Uno no detesta la Navidad solamente porque sí, más allá de que es una época para las reuniones familiares, los reencuentros y los propósitos del año que llega, la corriente mercadotécnica nos empuja hacia un río de compromisos obligados, regalos costosos y muchas deudas que esperamos pagar al año siguiente, como una especie de penitencia de la que nadie escapa.
Todo sería más fácil si la Navidad realmente se tratara de compartir y estar juntos, pero en el mundo materialista en que vivimos, esta época trata más sobre cómo convencer a los demás con regalos costosos, que van a terminar en el fondo de un clóset porque valen lo mismo que un pedazo de carbón.

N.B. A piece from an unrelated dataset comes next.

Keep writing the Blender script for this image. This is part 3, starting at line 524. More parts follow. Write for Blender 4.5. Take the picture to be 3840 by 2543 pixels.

¿Cuánto vale tu cariño? No importa si todo el año te portaste bien, fuiste solidario, compartido o buena onda, si en Navidad no regalas marcas costosas, entonces seguramente eres un ojete. O al menos esa es la creencia.
Y luego de los regalos, el segundo problema en cuestión son los compromisos sociales. En esta temporada todo el mundo teme por las reuniones, ver quienes son “incómodos” y poner cara de noche de paz, noche de amor, con una hipocresía tan grande, como la cuenta de la tarjeta de crédito que va a llegar en enero.
A final de cuentas la Navidad es una mentira construida para el autoengaño. En realidad nadie quiere comprar, nadie quiere ver a nadie y todos queremos que ya termine este nefasto asunto.
Es fácil evadirse todo el año, escapar de las reuniones familiares, no contestar los mensajes de las tías chismosas, pasar por alto cumpleaños, santos y hasta funerales. Pero llegada la Navidad todo se complica, hay que hacer acto de presencia y poner algunos billetes en la mesa porque, además del “qué dirán”, la culpa siempre es un elemento que manipula y conmueve hipócritamente los corazones.
Bufandas feas, pavo rancio, pastores que tienen cara de aburridos; realmente no quieres ir. ¿Podría ser más triste y pusilánime la Navidad?